Spotted Lanternflies Invade Temple’s Campus

The Pennsylvania Department of Agriculture has issued an alert after an “invasive species” has been spotted in over 14 counties in eastern Pennsylvania, including right here on campus. 

The bugs are hard to miss, and students were beginning to wonder where they came from. Temple Update spoke to some of them. 

Junior Adelena Parker-Lewis said, “Honestly like I have been noticing them on the ground and been like… what is going on?”

She’s asking the same question as a lot of others: what is going on with the spotted bugs all over campus? 

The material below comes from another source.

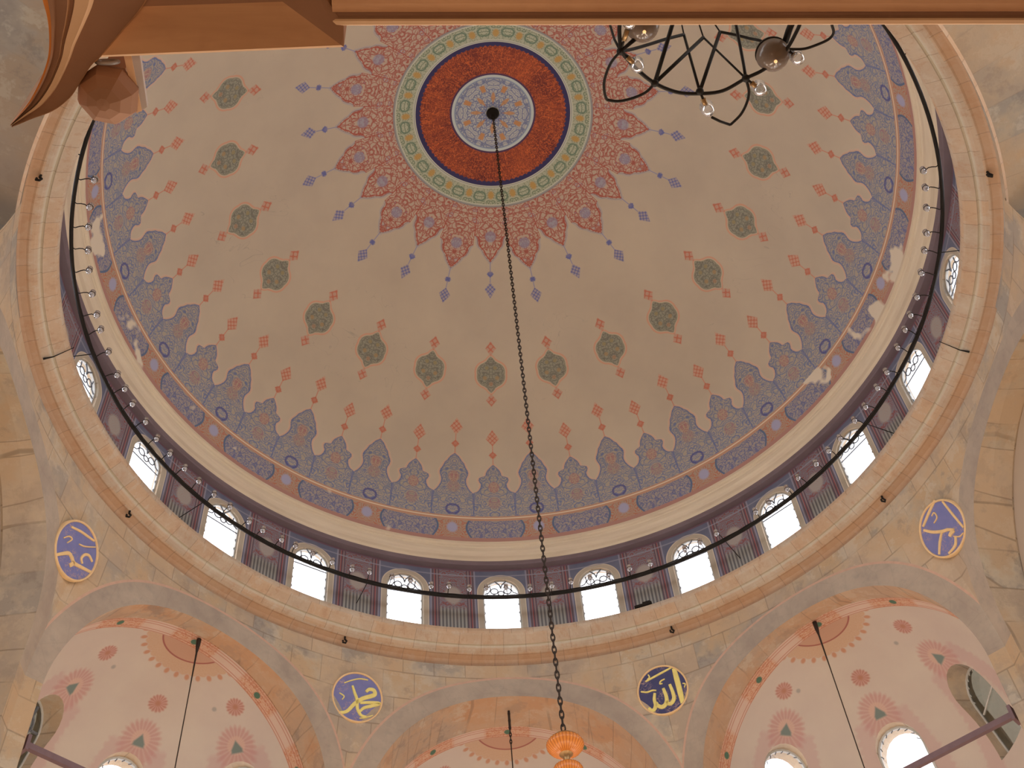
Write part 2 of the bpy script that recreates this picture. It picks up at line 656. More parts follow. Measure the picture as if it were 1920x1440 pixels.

Senior Natalie Gonzalez says, “I think they’re gross, I don’t like bugs”

Freshman Tyler Hertman said that “they’re the worst creatures.”

This creature has made a long journey to get here. The spotted lanternfly is an invasive species from China, first landing the United States in 2014. But it’s still here – and more than ever. So temple update spoke to ecology professor and researcher Matthew Helmus to find out why now?

He said, “This specific time of year, this is the time of year when the adults are mating. They’re swarming and flying around, looking for places to lay eggs. And now this is why we’re actually seeing them.”

If you’ve seen the flies around campus, don’t worry they’re not going to hurt you, but they are hurting our environment. So experts say you shouldn’t be afraid to stomp it out. 

Professor Helmus says the spotted lanternfly is eating important crops like grapes and killing trees. So he says it can only help you and your environment to do your part. 

“We don’t want the maple trees on campus – there are some birch trees on campus in Founder’s Garden, etc. We don’t want those infested with spotted lanternfly because next summer no one will be able to sit out there. It will just be dripping sap. So the more you kill on campus, the more there will be next year.”

Less is exactly what some students are hopeful for, who are already sick of their flying friends invading campus.        

“I don’t mind flies, spiders, but these lanternflies in specific… no good,” Tyler told Temple Update.